ベンゼマのコンディションも徐々に上向いているようで、中央で受けるプレーの回数も多く、攻撃の基点として十分に機能していた。中央に彼がいるのといないのとでは攻撃の質が全く違う。BBCのうち、実は最も欠かせないプレーヤーであると言っても良いだろう。

ピッチの外でのもやもやはあるが、前半のうちに2ゴールを挙げ、目に見える結果を出したことは、チームにとっても彼自身にとっても重要。

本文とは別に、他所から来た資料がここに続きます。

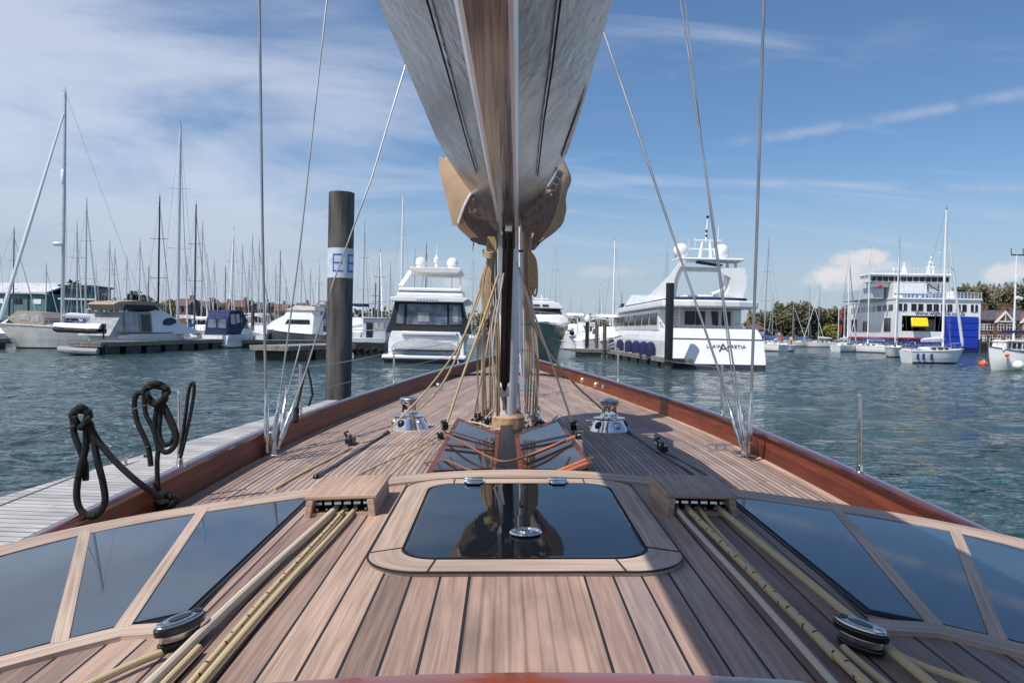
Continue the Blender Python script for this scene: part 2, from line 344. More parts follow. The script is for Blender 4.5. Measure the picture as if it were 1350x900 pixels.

また、マルセロを欠いている状況で、中央から左サイドでのハメスの貢献は大きかった。

上で触れたように、ダニーロが攻撃面でさしたるプレーができない中、利き足サイドである左でボールを運び、仕掛け、クロスを上げるといった仕事を多くこなしていた。ハメス自身もコンディションが心配ではあり、ここまでの仕事量を彼1人に負わせることは今後に向けて不安ではあるが、マルセロが帰ってくるのでうまく分担してくれれば。

35分にはベイル、38分にはロナウドもゴールを挙げ、前半で4-0と余裕の展開。それぞれ騒がれることが多いBBCが揃って得点し、攻撃陣は満足できる内容だった。

ヘタフェの良くない守備はさることながら、マドリーが自分たちの力でチャンスを多く作れたことが嬉しい前半。

■省エネとはいっても

こうした前半の後の後半は得てして省エネ運転となるもの。この試合でも例に漏れず後半は時間を進めるだけのものとなった。

ただ、あまりにも露骨にペースを落としていて、ベルナベウからはブーイング。70分に失点したこともあり、前半の出来から返って反感を買うような後半となった。

確かに無理をしなくても良い試合ではある。大量リードした後半も前半と同じ緊張感でプレーすることは難しいし、コンディション的にはそうする必要もないだろう。

だが、印象が良くないシーズンとなっている中で、せっかくベルナベウですっきりする内容と結果となる試合だったのだから、後半も得点して5点か6点くらいで終え、多少なりとも支持する声を増やせばよかったのではないだろうか。

コンディションという実利を得る代わりに、ベニテスのチームに対する後押しという今一番必要なものを得るチャンスを失ったような気がしてならない。

■今後の日程

ひとまずリーガで勝ち点3を取り、連敗は止めた。CLマルメ戦は消化試合となり、週末はビジャレアルとアウェイで対戦。

リーガはラージョ、レアル・ソシエダバレンシアと厳しい相手が続く。最終ラインの負傷者が帰ってきて、体制は良くなってくるだろう。この試合の前半の内容を維持できれば。